The new practice in Hong Kong, which will reduce in-person communication and manual documentation, is more in line with other major bourses in terms of efficiency and risk control in IPOs. Stock exchanges in Europe and the U.S. usually settle IPOs within two business days. On some occasions, settlements can be shortened to one day with conditions.
"To substantially reduce the timeline between IPO pricing and trading, meaning that buyers and sellers should be exposed to less market risk. To digitalize and streamline market operations, means there should be less room for error, and to reduce the external impact that some very large IPOs can have on our Hong Kong [market]," Bonnie Chan, Hong Kong Stock Exchange's head of listing said in a press briefing July 6.

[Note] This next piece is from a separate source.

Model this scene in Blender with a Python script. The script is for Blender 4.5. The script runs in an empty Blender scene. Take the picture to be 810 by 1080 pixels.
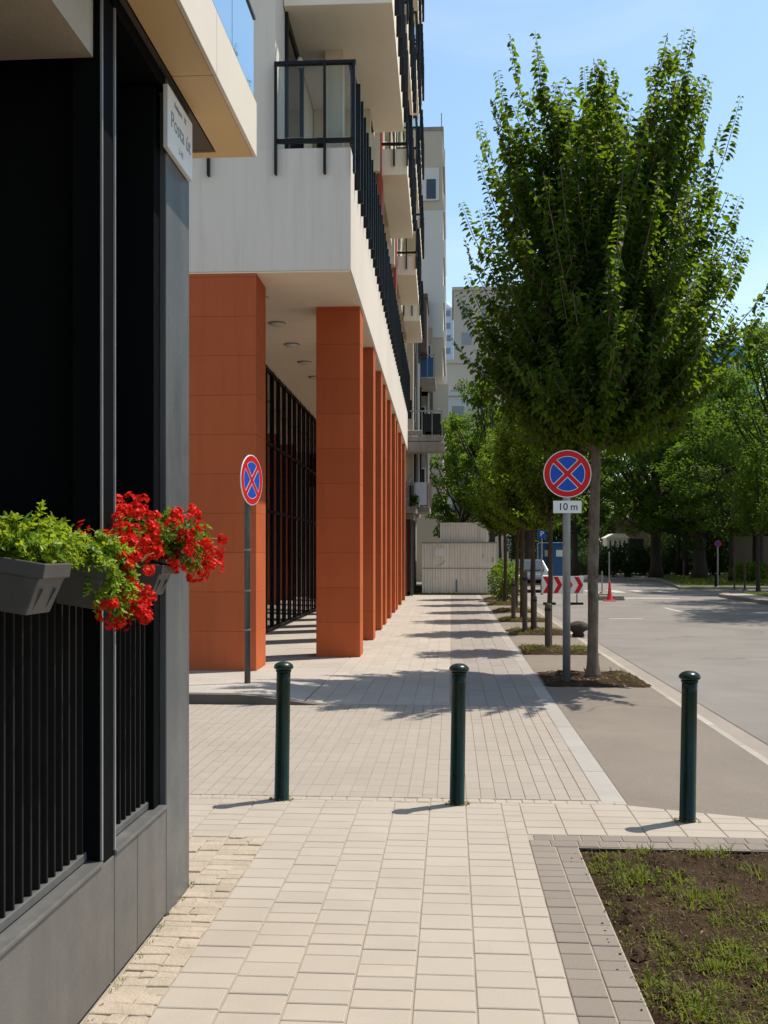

Hong Kong has been a popular destination for IPOs, especially for many Chinese companies. Over the past two years, the homecoming of Chinese technology giants including Alibaba Group Holding Ltd., JD.com Inc. and Baidu Inc. further buoyed the city's IPO market. In the first half of 2021, the Hong Kong stock exchange attracted 47 new listings, which raised a total of HK$212.96 billion, according to consultancy PwC. The amount raised in the first half of 2020 was double that of the same period in 2020, and PwC expects Hong Kong to remain one of the top three IPO markets globally in 2021 with an expected total fundraising of HK$500 billion.
The stock exchange initially planned to shorten the settlement process to one day, according to a consultation paper unveiled in November 2020, but the bourse later said some stakeholders found one day to be "too tight operationally."
"However, many participants also did express that they would like to see the market go to T+1 over time, and the stock exchange does support that once the relevant infrastructure and market participants are ready," said Lukas Petrikas, head of the exchange's innovation and data lab.
The exchange also said it can extend the settlement period to three days with advance notice on occasions, such as a public holiday.
Another change in the streamlined IPO process is that the issuers will only collect proceeds equal to actual share allotment value after balloting and the surplus from oversubscription will not be locked up. The current practice is that brokers are required to commit and transfer full IPO subscription funds on behalf of their subscribing clients up front, and are then refunded based on the final allotment of shares and the final IPO price.
"We expect this to help reduce the total money locked up in the largest IPOs by up to 70 percent to 80 percent," said Petrikas.